From the very first line of the data to the line containing "COL = S.collection", retype everything exactly, leaving the pictures behind.

* * * * * * * * *

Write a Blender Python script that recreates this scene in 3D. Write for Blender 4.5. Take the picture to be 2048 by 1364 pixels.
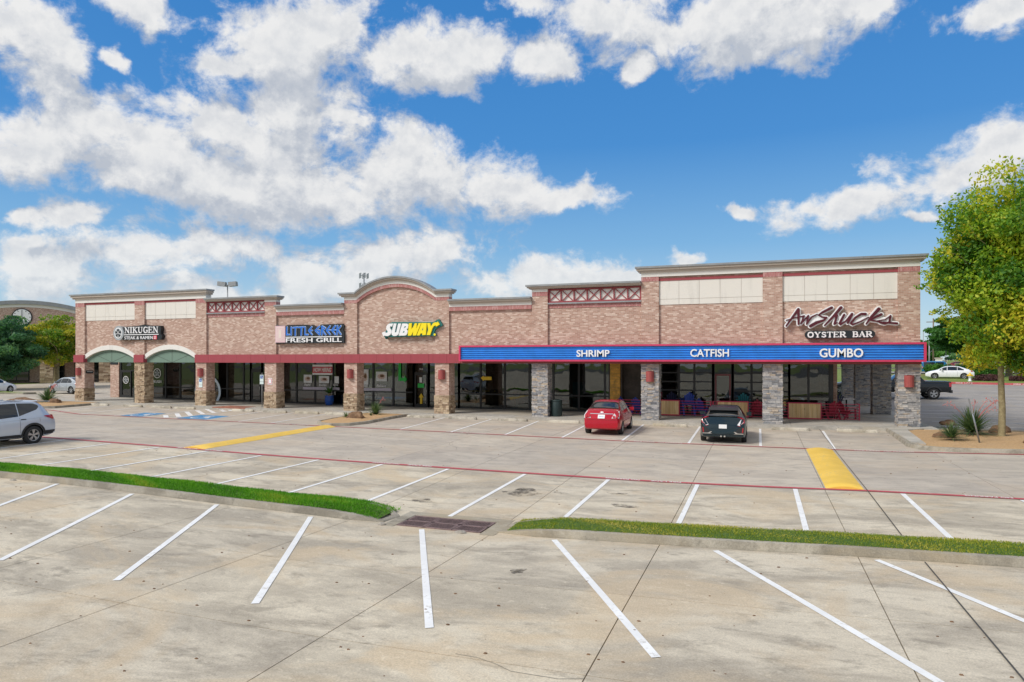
import bpy, bmesh, math, random
import numpy as np
from mathutils import Vector, Matrix
R = math.radians
rnd = random.Random(7)
for o in list(bpy.data.objects): bpy.data.objects.remove(o)
S = bpy.context.scene
COL = S.collection

# ------------------------------------------------------------------ camera
cd = bpy.data.cameras.new('camera'); cam = bpy.data.objects.new('camera', cd); COL.objects.link(cam)
cam.location = (0, 0, 3.42); cam.rotation_euler = (R(90), 0, R(20))
cd.sensor_width = 36; cd.lens = 24.01; cd.shift_y = 0.0176; cd.clip_start = 0.1; cd.clip_end = 4000
S.camera = cam
# ------------------------------------------------------------------ exposure
S.view_settings.view_transform = 'Standard'; S.view_settings.look = 'None'
S.view_settings.exposure = 0.2; S.view_settings.gamma = 1.0; S.view_settings.use_curve_mapping = False
try:
    S.cycles.max_bounces = 6; S.cycles.transparent_max_bounces = 12; S.cycles.use_denoising = True
except Exception: pass

# ------------------------------------------------------------------ node helper
class NT:
    def __init__(s, tree): s.t = tree; s.n = tree.nodes; s.l = tree.links
    def add(s, typ, **kw):
        n = s.n.new(typ)
        for k, v in kw.items(): setattr(n, k, v)
        return n
    def put(s, sock, v):
        if v is None: return
        if isinstance(v, bpy.types.NodeSocket): s.l.new(v, sock)
        elif isinstance(v, (tuple, list)):
            v = tuple(v)
            if len(sock.default_value) == 4 and len(v) == 3: v = v + (1,)
            sock.default_value = v
        else: sock.default_value = v
    def math(s, op, a, b=None, c=None, clamp=False):
        n = s.add('ShaderNodeMath', operation=op, use_clamp=clamp)
        s.put(n.inputs[0], a); s.put(n.inputs[1], b)
        if c is not None: s.put(n.inputs[2], c)
        return n.outputs[0]
    def vmath(s, op, a, b=None):
        n = s.add('ShaderNodeVectorMath', operation=op); s.put(n.inputs[0], a); s.put(n.inputs[1], b)
        return n.outputs['Value'] if op in ('LENGTH', 'DOT_PRODUCT') else n.outputs[0]
    def noise(s, vec, scale, detail=4, rough=.55, dist=0, col=False):
        n = s.add('ShaderNodeTexNoise'); s.put(n.inputs['Vector'], vec)
        n.inputs['Scale'].default_value = scale; n.inputs['Detail'].default_value = detail
        n.inputs['Roughness'].default_value = rough; n.inputs['Distortion'].default_value = dist
        return n.outputs['Color' if col else 'Fac']
    def ramp(s, fac, stops, ease=False):
        n = s.add('ShaderNodeValToRGB'); cr = n.color_ramp
        if ease: cr.interpolation = 'EASE'
        while len(cr.elements) < len(stops): cr.elements.new(.5)
        for e, (p, c) in zip(cr.elements, stops):
            e.position = p; e.color = tuple(c) + (1,) if isinstance(c, (tuple, list)) else (c, c, c, 1)
        s.put(n.inputs[0], fac); return n.outputs[0]
    def mix(s, fac, a, b, mode='MIX'):
        n = s.add('ShaderNodeMix', data_type='RGBA', blend_type=mode)
        s.put(n.inputs['Factor'], fac); s.put(n.inputs[6], a); s.put(n.inputs[7], b); return n.outputs[2]
    def mapr(s, v, a, b, c=0., d=1., smooth=True):
        n = s.add('ShaderNodeMapRange', interpolation_type='SMOOTHSTEP' if smooth else 'LINEAR')
        s.put(n.inputs[0], v)
        for i, x in zip((1, 2, 3, 4), (a, b, c, d)): n.inputs[i].default_value = x
        return n.outputs[0]
    def pos(s): return s.add('ShaderNodeNewGeometry').outputs['Position']
    def obj(s): return s.add('ShaderNodeTexCoord').outputs['Object']
    def scale(s, vec, xyz, loc=(0, 0, 0)):
        n = s.add('ShaderNodeMapping'); s.put(n.inputs[0], vec); n.inputs['Scale'].default_value = xyz; n.inputs['Location'].default_value = loc
        return n.outputs[0]
    def attr(s, name):
        return s.add('ShaderNodeAttribute', attribute_name=name).outputs['Fac']
    def bump(s, h, strength=.3, dist=.01):
        n = s.add('ShaderNodeBump'); n.inputs['Strength'].default_value = strength; n.inputs['Distance'].default_value = dist
        s.put(n.inputs['Height'], h); return n.outputs[0]

# ------------------------------------------------------------------ sky (world)
W = bpy.data.worlds.new('World'); S.world = W; W.use_nodes = True
wt = NT(W.node_tree); wt.n.clear()
SUN_DIR = Vector((-.50, -.56, .66)).normalized()
SUN_EL = math.asin(SUN_DIR.z); SUN_ROT = math.atan2(SUN_DIR.x, SUN_DIR.y)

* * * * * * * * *

• **Problem solution**:
Write a Blender Python script that recreates this scene in 3D. Write for Blender 4.5. Take the picture to be 2048 by 1364 pixels.
import bpy, bmesh, math, random
import numpy as np
from mathutils import Vector, Matrix
R = math.radians
rnd = random.Random(7)
for o in list(bpy.data.objects): bpy.data.objects.remove(o)
S = bpy.context.scene
COL = S.collection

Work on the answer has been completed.